Even the European Union’s most Russia-friendly leader, Hungarian prime minister Viktor Orbán, has voiced solidarity with the Czechs, as fallout continues over a Russian bomb attack in the Central European country. With his track record of vetoing or watering down EU statements critical of his friends in Russia, China and Israel, Orbán still joined the prime ministers of the Czech Republic, Poland, and Slovakia in issuing the rebuke to Moscow on Monday (26 April). “We condemn … yet another deplorable act of aggression and breach of international law committed by Russia on European soil,” they said in a statement, after Warsaw had convened their emergency video-summit. They corroborated Czech findings that “Russian military intelligence operatives” were behind “the explosion at the Vrb?tice ammunition depot in 2014”, which killed two people, stressing that “we will not allow these [Russian intelligence] activities to divide Europe.”
Meanwhile, talks are ongoing among EU capitals on further expulsions of Russian diplomats in solidarity with the Czech Republic. The Czech government initially expelled 18 Russian diplomats, accusing them of being secret agents, but after the Kremlin retaliated by expelling 20 Czech diplomats from Moscow, Prague subsequently ordered Russia to remove most of its diplomatic staff from the Czech capital. “We are ready to take action, also at EU level as appropriate, and discussions on this continue among member states,” an EU official said on Sunday (25 April). Thus on Monday (26 April) Romania expelled a Russian embassy’s deputy military attaché in solidarity with Prague. Bulgaria and Poland are expected to follow suit this week, diplomatic sources said, after the Baltic states and Slovakia already took steps last week. And other EU countries could get drawn into the events, after Russia, also on the same day, expelled an Italian diplomat in an unrelated spy row.

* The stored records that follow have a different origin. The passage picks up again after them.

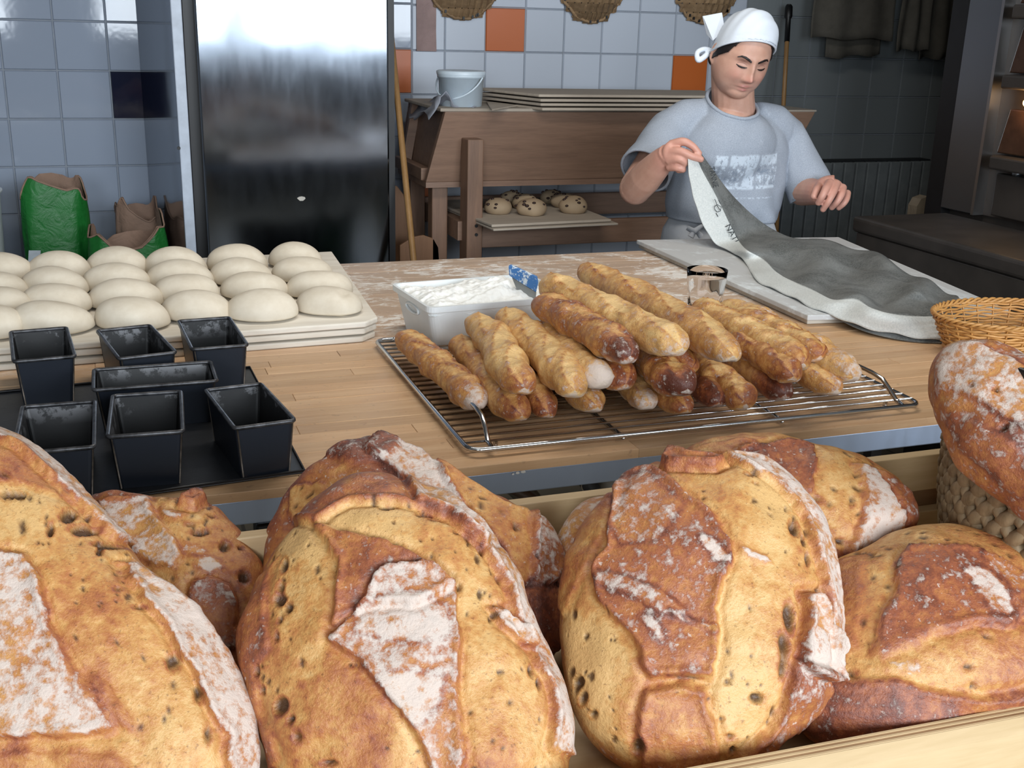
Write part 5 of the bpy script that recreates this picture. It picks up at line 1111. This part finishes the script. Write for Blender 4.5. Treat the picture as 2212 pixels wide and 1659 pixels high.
# ---------------- seagrass basket with a floured loaf
M_sea = woodmat('seagrass', (112, 92, 66), (170, 146, 112), 2, .55, rnd=.14, fine=1.6)
sb_c = PD(2075, 960, 1.24)+_rt*.195; sb_c[2] = .838; sb = thing('seagrass_basket', tuple(sb_c), 'braided seagrass basket at the right edge holding a floured loaf', 'basket')
Hs = .215; nrows = 13
def seaS(a, z): r = .135+.055*math.sin(min(1, z/Hs*1.0+.12)*PI/2); return np.array([sb_c[0]+r*math.cos(a), sb_c[1]+r*math.sin(a), sb_c[2]+z])
iv, if_ = ico(2); N = 44; sea_me = []
for r in range(nrows):
    for k in range(N):
        a = 2*PI*(k+.5*(r % 2))/N; z = .014+r*(Hs-.02)/(nrows-1); P = seaS(a, z); T = np.array([-math.sin(a), math.cos(a), 0]); U_ = np.array([0, 0, 1.]); Nn = np.array([math.cos(a), math.sin(a), 0])
        for s in (1, -1):
            dv = T*.74+U_*s*.68; dv /= np.linalg.norm(dv); wv_ = np.cross(Nn, dv); q = iv*1.0
            W = P+np.outer(q[:, 0]*.0215, dv)+np.outer(q[:, 1]*.0085*(1-.4*q[:, 0]), wv_)+np.outer(q[:, 2]*.009, Nn)+U_*s*.0085+Nn*(.003*(s > 0))
            vis = (math.cos(a-math.radians(205)) > .35)
            sea_me.append((W, vis))
part_n = 0; stuff = MB()
for W, vis in sea_me:
    if vis and part_n < 290: mesh_obj('plait_strand', W, if_, M_sea, sb, True); part_n += 1
    else: stuff.add(W, if_)
o = stuff.build('plait_strand', M_sea, sb, True); o['kind'] = 'stuff'
ri = MB(); 
for s in range(3):
    M_ = 200; ri.tube([seaS(2*PI*q/M_, Hs+.004+.006*math.sin(q*2*PI/14+s*2.09))+np.array([math.cos(2*PI*q/M_), math.sin(2*PI*q/M_), 0])*(.007*math.cos(q*2*PI/14+s*2.09)) for q in range(M_)], .0068, 7, closed=True)
ri.build('braided_rim', M_sea, sb, True)
MB().lathe([(0, .004), (.125, .004), (.14, .03), (.165, .09), (.178, Hs)], tuple(sb_c), 40).build('basket_lining', woodmat('seagrass_inner', (84, 68, 50), (110, 90, 66), 2, .8), sb, True)
loaf('heavily floured long loaf leaning out of the seagrass basket',
     [(2010, 800), (2020, 768), (2050, 752), (2100, 750), (2160, 765), (2212, 795), (2300, 860), (2380, 960), (2400, 1060), (2340, 1130), (2250, 1120), (2180, 1060), (2110, 1000), (2060, 940), (2040, 900), (2018, 850)], 1.06, 1.18,
     [([(2015, 790), (2040, 755), (2110, 748), (2180, 775), (2230, 830), (2240, 920), (2170, 900), (2090, 850), (2030, 840)], .5, .72, .001),
      ([(2060, 905), (2120, 930), (2200, 980), (2260, 1060), (2200, 1060), (2120, 1000), (2060, 940)], .62, .28, .001)],
     [(2150, 840, 7, 6), (2098, 832, 6, 5), (2170, 925, 7, 6)], tf=.055, tk=.05, level=6, seed=90, base=(.56, .5), rim=(.58, .3), group=None, name='floured_loaf', bump=1.6)
c = PD(2207, 832, 1.10); o = MB().box(c[0]-.006, c[0]+.05, c[1]-.01, c[1]+.006, c[2]-.02, c[2]+.018).build('price_clip', M_black, None, bevel=.003); tag(o, 'small black clip at the right photo edge on the floured loaf', 'clip')
# ================================================================ PERSON
def voxel(mb, size, smooth=3, factor=.5):
    me = bpy.data.meshes.new('tmp'); me.from_pydata(mb.v, [], mb.f); o = bpy.data.objects.new('tmp', me); C.objects.link(o)
    r = o.modifiers.new('r', 'REMESH'); r.mode = 'VOXEL'; r.voxel_size = size; r.use_smooth_shade = True
    s = o.modifiers.new('s', 'SMOOTH'); s.iterations = smooth; s.factor = factor
    dg = bpy.context.evaluated_depsgraph_get(); m2 = bpy.data.meshes.new_from_object(o.evaluated_get(dg)); C.objects.unlink(o); bpy.data.objects.remove(o)
    V = np.empty(len(m2.vertices)*3); m2.vertices.foreach_get('co', V); V = V.reshape(-1, 3)
    F = [tuple(p.vertices) for p in m2.polygons]; bpy.data.meshes.remove(m2); return V, F
def ell(mb, c, ax, level=3):
    v, f = ico(level); mb.add(np.array(c)+v@np.array(ax), f)
def rings(mb, RG, n=40, p=.85):
    vs = []
    for (cx, cy, cz, rx, ry) in RG:
        for k in range(n):
            a = 2*PI*k/n; ca, sa = math.cos(a), math.sin(a); vs.append((cx+rx*math.copysign(abs(ca)**p, ca), cy+ry*math.copysign(abs(sa)**p, sa), cz))
    fs = [(i*n+k, i*n+(k+1) % n, (i+1)*n+(k+1) % n, (i+1)*n+k) for i in range(len(RG)-1) for k in range(n)]+[tuple(range(n))[::-1], tuple(range((len(RG)-1)*n, len(RG)*n))]
    mb.add(vs, fs)
def flip_if(zs, RG): return RG
YP_ = 3.06
def q(x, y, Y=YP_): return PY(x, y, Y)
HC = q(1604, 117, 2.99)
v0 = EYEP-HC; v0[2] = 0; v0 /= np.linalg.norm(v0); rdir = _rt.copy()
yw, pt, rl = math.radians(24), math.radians(23), math.radians(7)
f_ = v0*math.cos(yw)+rdir*math.sin(yw); s_ax = np.cross(f_, [0, 0, 1]); s_ax /= np.linalg.norm(s_ax); s_ax = -s_ax if s_ax@rdir < 0 else s_ax
u_ = np.array([0, 0, 1.]); f2 = f_*math.cos(pt)-u_*math.sin(pt); u2 = u_*math.cos(pt)+f_*math.sin(pt)
hs = s_ax*math.cos(rl)-u2*math.sin(rl); hu = u2*math.cos(rl)+s_ax*math.sin(rl); hf = f2
HM = np.stack([hs, hf, hu])  # rows: local axes
def H2W(L): return HC+np.atleast_2d(L)@HM
def W2H(W): return (W-HC)@HM.T
def headshape(d, k=1.0):
    s, f, u = d[:, 0].copy(), d[:, 1].copy(), d[:, 2].copy()
    low = np.clip(-u, 0, 1); S = s*.0800*(1+.34*low*(1.1-low)); Fw = f*np.where(f > 0, .090, .098)*(1-.20*low**1.3*(f < 0)); Uu = u*.118*(1+.07*low)
    Fw = Fw+.012*low**2*(f > .0)
    P = np.stack([S, Fw, Uu], 1); return P*k
def face(P):
    s, f, u = P.T; m = (f > .01); g = lambda s0, u0, ws, wu: np.exp(-((s-s0)/ws)**2-((u-u0)/wu)**2); d = np.zeros(len(P))
    d += .0125*g(0, -.010, .0085, .024)+.0215*g(0, -.035, .0115, .0125)+.007*(g(.013, -.040, .007, .0075)+g(-.013, -.040, .007, .0075))
    for t in (-1, 1):
        d += -.0105*g(t*.031, .003, .017, .011)+.0075*g(t*.031, .000, .0125, .0085)+.0040*g(t*.030, .021, .021, .0065)+.0075*g(t*.040, -.036, .021, .020)+.004*g(t*.05, -.075, .02, .02)
    d += -.003*g(0, -.052, .01, .006)+.0085*g(0, -.0635, .019, .0045)+.0100*g(0, -.0755, .016, .0055)-.0060*g(0, -.0692, .022, .0022)-.0045*g(0, -.087, .016, .006)+.0085*g(0, -.104, .019, .015)
    Q = P.copy(); Q[:, 1] += d*m; return Q
bd = MB()
dv, df = ico(6); bd.add(H2W(face(headshape(dv))), df)
for t in (-1, 1):   # ears
    th = np.linspace(0, 2*PI, 15)[:-1]; e = [(t*(.0835+.004*math.cos(a)), -.010-.012*math.cos(a), -.012+.027*math.sin(a)) for a in th]
    bd.tube(H2W(np.array(e)), .0042, 7, closed=True); ell(bd, H2W([[t*.082, -.010, -.014]])[0], np.diag([.004, .010, .022])@HM); ell(bd, H2W([[t*.0825, -.006, -.038]])[0], np.diag([.005, .006, .008])@HM)
nb = q(1585, 262, 3.06)
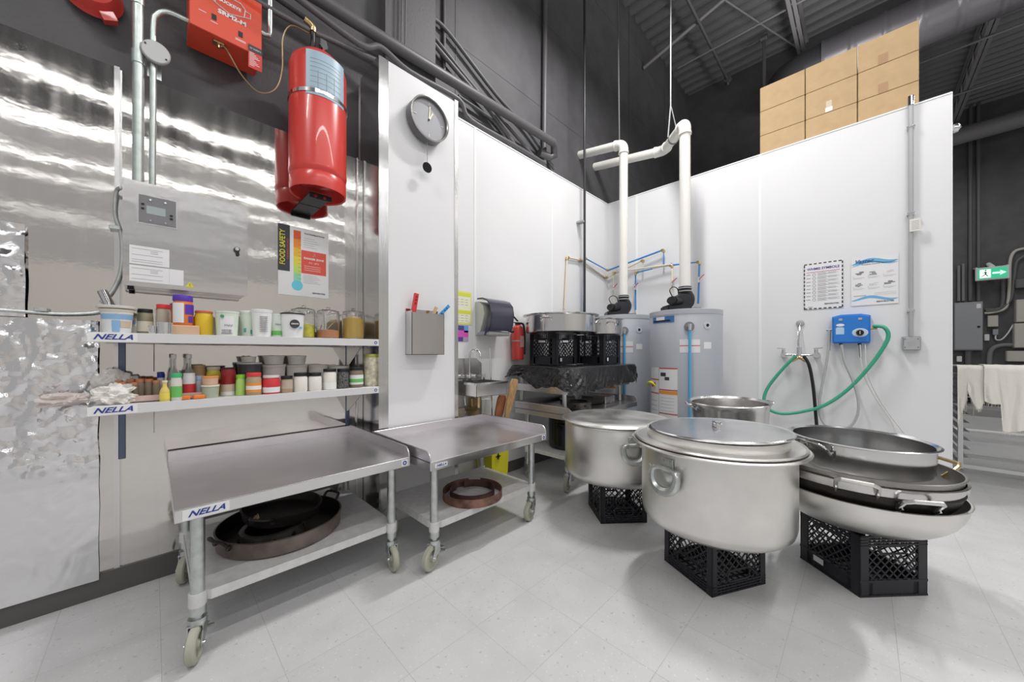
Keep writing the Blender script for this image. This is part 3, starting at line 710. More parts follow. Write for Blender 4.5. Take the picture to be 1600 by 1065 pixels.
t, x, r, H = goods('yoghurt_tub', 'plain white tub turned to its list of fine print, amid the upper shelf', 'tub', 392, 426, 486, yf, ZU, 'tub', mat('white_tub2', (.80,.80,.80), .4), WHITE)
g = G()
for k in range(9): g.box(-.018, .018, -r*.97-.002, -r*.9, H*(.2+.07*k), H*(.2+.07*k)+.0015)
g.obj('fine_print', INK, t)
t, x, r, H = goods('yoghurt_tub', 'narrow pale tub with green bottom stripe, between two white tubs', 'tub', 420, 444, 491, yf+.02, ZU, 'tub', MINT, None, GLAB, bandz=(.1,.28))
text('Halal', (0, -r*.97-.003, H*.55), .013, INKD, t)
t, x, r, H = goods('yoghurt_tub', 'white bucket with black rim and a round black emblem on its side', 'tub', 438, 476, 490, yf-.01, ZU, 'tub', mat('white_tub3', (.80,.80,.81), .35), None, taper=.86)
g = G(); g.lathe([(r*1.0,H*.95), (r*1.03,H*.95), (r*1.03,H), (r*.97,H+.001), (r*.97,H*.99)], 32); g.obj('black_rim', BLACK, t)
g = G(); g.lathe([(0,0), (.0235,0), (.0235,.006), (0,.006)], 28, c=(-.004, -r*.93-.001, H*.55), M=Matrix.Rotation(PI/2, 4, 'X')); g.obj('round_emblem', INKD, t)
text('GIANTS', (-.004, -r*.93-.008, H*.55), .010, WHITE, t, bold=.0004)
g = G(); g.lathe([(0,0), (.007,0), (.007,.006), (0,.006)], 16, c=(.026, -r*.86-.002, H*.40), M=Matrix.Rotation(PI/2, 4, 'X')); g.obj('round_badge', SKYL, t)
goods('glass_jar', 'glass jar with glass lid and a yellow packet inside, behind the black-rimmed bucket', 'jar', 456, 493, 477, yb, ZU, 'glassjar', None, contents=(mat('yellow_packet', (.72,.66,.05), .4, var=.3, vscale=20), .45))
t, x, r, H = goods('glass_jar', 'glass jar with glass lid, a little orange powder and a wooden scoop inside', 'jar', 494, 531, 480, yb-.02, ZU, 'glassjar', None, contents=(ORP, .30))
g = G(); g.tube([(-r*.6, 0, H*.15), (r*.7, -.005, H*.62)], .0035, 8); g.obj('scoop_handle', WOOD, t)
goods('glass_jar', 'glass jar full of mustard yellow powder at the pillar end of the upper shelf', 'jar', 534, 570, 482, yb-.03, ZU, 'glassjar', None, contents=(MUST, .72))
# lower shelf: tray of small jars with orange caps
t = thing('plastic_tray', 'shallow pinkish tray holding small orange-capped jars on the lower shelf', 'tray', (.05, 2.33, ZL+.001))
g = G(); g.box(-.13, .14, -.075, .07, 0, .003); g.box(-.13, .14, -.075, -.072, 0, .028); g.box(-.13, .14, .067, .07, 0, .028); g.box(-.13, -.127, -.075, .07, 0, .028); g.box(.137, .14, -.075, .07, 0, .028)
g.obj('tray_body', PINK, t)
for i, (a, b, yy, pt) in enumerate([(179,193,2.36,594),(197,212,2.36,592),(211,226,2.35,592),(225,240,2.35,592),(238,251,2.33,594),(186,198,2.31,597),(203,216,2.30,597)]):
    goods('mini_spice_jar', ['tiny orange-capped jar, first from the foil end in the rear row of the pink tray', 'tiny orange-capped jar, second from the foil end in the rear row of the pink tray', 'tiny orange-capped jar, third from the foil end in the rear row of the pink tray', 'tiny orange-capped jar, fourth from the foil end in the rear row of the pink tray', 'tiny orange-capped jar beneath the blue-capped one in the pink tray', 'tiny orange-capped jar in front of the others near the white crumpled bag', 'tiny orange-capped jar, the one of the front row farther from the crumpled bag'][i], 'jar', a, b, pt, yy, ZL+.006, 'jar', mat('tiny_jar', (.30,.24,.18), .2), mat('tiny_cap', (.62,.25,.12), .45), None, group='tiny spice jars in the pink tray', lidh=.012)
goods('spice_jar', 'jar with deep blue cap standing behind the small yellow bottle', 'jar', 245, 258, 583, 2.42, ZL, 'jar', CLR, mat('blue_cap', (.02,.05,.45), .35), None, lidh=.02)
goods('glass_bottle', 'tall clear bottle with white cap, the one nearer the foil end', 'bottle', 262, 280, 553, 2.37, ZL, 'bottle', CLEARP, WHITE, CREAM, group='tall clear bottles on the lower shelf')
goods('glass_bottle', 'tall clear bottle with white cap, the one nearer the red tin', 'bottle', 286, 304, 553, 2.38, ZL, 'bottle', CLEARP, WHITE, CREAM, group='tall clear bottles on the lower shelf')
goods('sauce_bottle', 'tiny squat yellow-orange labelled bottle at the front of the lower shelf', 'bottle', 249, 266, 594, 2.215, ZL, 'bottle', mat('amber_oil', (.72,.55,.15), .2), CREAM, YLAB)
goods('spice_jar', 'green-lidded jar with a green square label at the front of the lower shelf', 'jar', 266, 285, 583, 2.22, ZL, 'jar', mat('cloudy_white', (.66,.64,.58), .3), GREEN, GLAB, bandz=(.15,.62), lidh=.018)
t, x, r, H = goods('white_jug', 'white plastic jug with a red square label beside the green-lidded jar', 'jug', 285, 306, 583, 2.29, ZL, 'jar', WHITE, WHITE, RLAB, bandz=(.1,.6), lidh=.004)
goods('plastic_bowl', 'plain tan round tub behind the white jug', 'tub', 300, 322, 570, 2.43, ZL, 'jar', TAN, TAN, None, lidh=.01)
goods('spice_jar', 'small jar with pale blue lid next to the white jug', 'jar', 304, 319, 587, 2.31, ZL, 'jar', mat('pale_jar', (.55,.58,.60), .35), PALEB, None, lidh=.02)
goods('spice_tub', 'square yellow tub with clear lid and red oval mark behind the orange box', 'tub', 322, 345, 573, 2.40, ZL, 'jar', YLAB, CREAM, RLAB, bandz=(.45,.6), square=False, lidh=.014)
t0, x, r, H = goods('food_tub', 'short round grey-green tub under a peach one on the lower shelf', 'tub', 314, 343, 603, 2.255, ZL, 'tub', GRN2, CREAM, None, taper=.88)
goods('food_tub', 'short peach tub with orange lid sitting on the grey-green tub', 'tub', 315, 342, 589, 2.255, ZL+H+.007, 'tub', mat('peach', (.66,.42,.30), .4), OLAB, None, taper=.9)
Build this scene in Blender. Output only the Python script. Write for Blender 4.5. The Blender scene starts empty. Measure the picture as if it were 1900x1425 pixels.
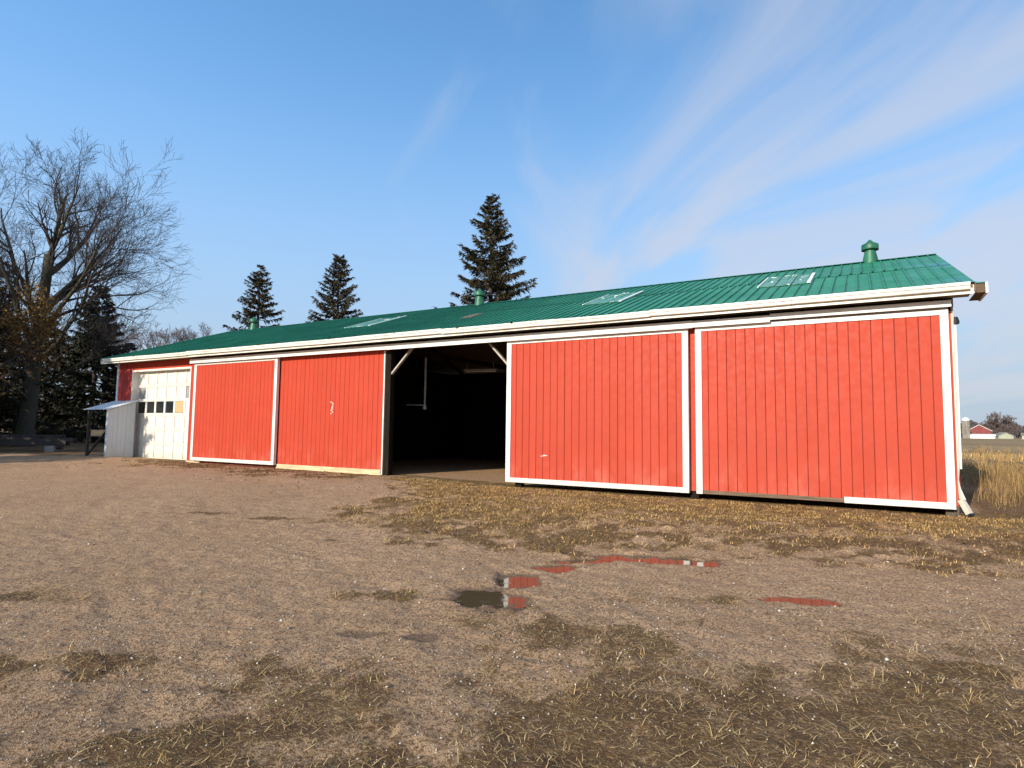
import bpy, math, random
import numpy as np
from math import radians, sin, cos, pi, sqrt
from mathutils import Vector, Matrix

random.seed(7)
rng = np.random.default_rng(7)
scene = bpy.context.scene
COL = scene.collection

# ------------------------------------------------------------------ camera
YAW, PITCH, ROLL = radians(30.03), radians(4.33), radians(0.741)
CAM = Vector((0, -13.7, 1.5))
fw = Vector((-sin(YAW) * cos(PITCH), cos(YAW) * cos(PITCH), sin(PITCH)))
rt = Vector((cos(YAW), sin(YAW), 0))
up = rt.cross(fw)
r2 = rt * cos(ROLL) + up * sin(ROLL)
u2 = -rt * sin(ROLL) + up * cos(ROLL)
cd = bpy.data.cameras.new('camera')
cd.sensor_width = 36.0
cd.lens = 36.0 * 1128 / 1900
cd.clip_start = 0.05
cd.clip_end = 5000
cam = bpy.data.objects.new('camera', cd)
m = Matrix.Identity(4)
for i in range(3):
    m[i][0], m[i][1], m[i][2], m[i][3] = r2[i], u2[i], -fw[i], CAM[i]
cam.matrix_world = m
COL.objects.link(cam)
scene.camera = cam

# ------------------------------------------------------------------ light
SUN_EL, SUN_AZ = radians(20.5), radians(9)      # azimuth: to the left of straight out from the barn front
to_sun = Vector((-sin(SUN_AZ) * cos(SUN_EL), -cos(SUN_AZ) * cos(SUN_EL), sin(SUN_EL)))
sd = bpy.data.lights.new('sun', 'SUN')
sd.energy = 3.0
sd.angle = radians(0.5)
sd.color = (1.0, 0.90, 0.76)
sun = bpy.data.objects.new('sun', sd)
sun.rotation_euler = to_sun.to_track_quat('Z', 'Y').to_euler()
COL.objects.link(sun)

world = bpy.data.worlds.new('World')
scene.world = world
world.use_nodes = True
wt = world.node_tree
wt.nodes.clear()


def wn(t, **kw):
    n = wt.nodes.new(t)
    for k, v in kw.items():
        setattr(n, k, v)
    return n


def wl(a, b):
    wt.links.new(a, b)


def wmath(op, a, b=None, clamp=False):
    n = wn('ShaderNodeMath', operation=op, use_clamp=clamp)
    for i, v in enumerate((a, b)):
        if v is None:
            continue
        if isinstance(v, (int, float)):
            n.inputs[i].default_value = v
        else:
            wl(v, n.inputs[i])
    return n.outputs[0]


sky = wn('ShaderNodeTexSky', sky_type='NISHITA', sun_disc=False)
sky.sun_elevation = SUN_EL
sky.sun_rotation = math.atan2(to_sun.x, to_sun.y)
sky.altitude = 300
sky.air_density = 1.0
sky.dust_density = 0.4
sky.ozone_density = 2.2
tc = wn('ShaderNodeTexCoord')
sep = wn('ShaderNodeSeparateXYZ')
wl(tc.outputs['Generated'], sep.inputs[0])
zz = wmath('ADD', wmath('MAXIMUM', sep.outputs[2], 0.0), 0.24)
cx = wmath('DIVIDE', sep.outputs[0], zz)
cy = wmath('DIVIDE', sep.outputs[1], zz)
cmb = wn('ShaderNodeCombineXYZ')
wl(cx, cmb.inputs[0])
wl(cy, cmb.inputs[1])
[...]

Russia has now ordered the diplomats from Slovakia, Latvia, Lithuania and Estonia to leave their respective embassies in a tit-for-tat move amid a growing row over Czech spying accusations. It is a retaliatory move from Russia after the four countries expelled a total of seven Russian diplomats last week. All three countries earlier ordered several Russian diplomats to leave in solidarity with the Czech Republic. In a statement released on Wednesday, the Russian Foreign Ministry condemned Slovakia’s move to eject diplomats as “false solidarity,” saying that these actions “damage the traditionally friendly Russian-Slovak relations and constructive bilateral cooperation.” Russia said that Lithuania, Latvia and Estonia “continue to conduct an openly hostile course towards our country, in this case hiding behind pseudo-solidarity with the indiscriminate actions of the Czech Republic towards Russia.”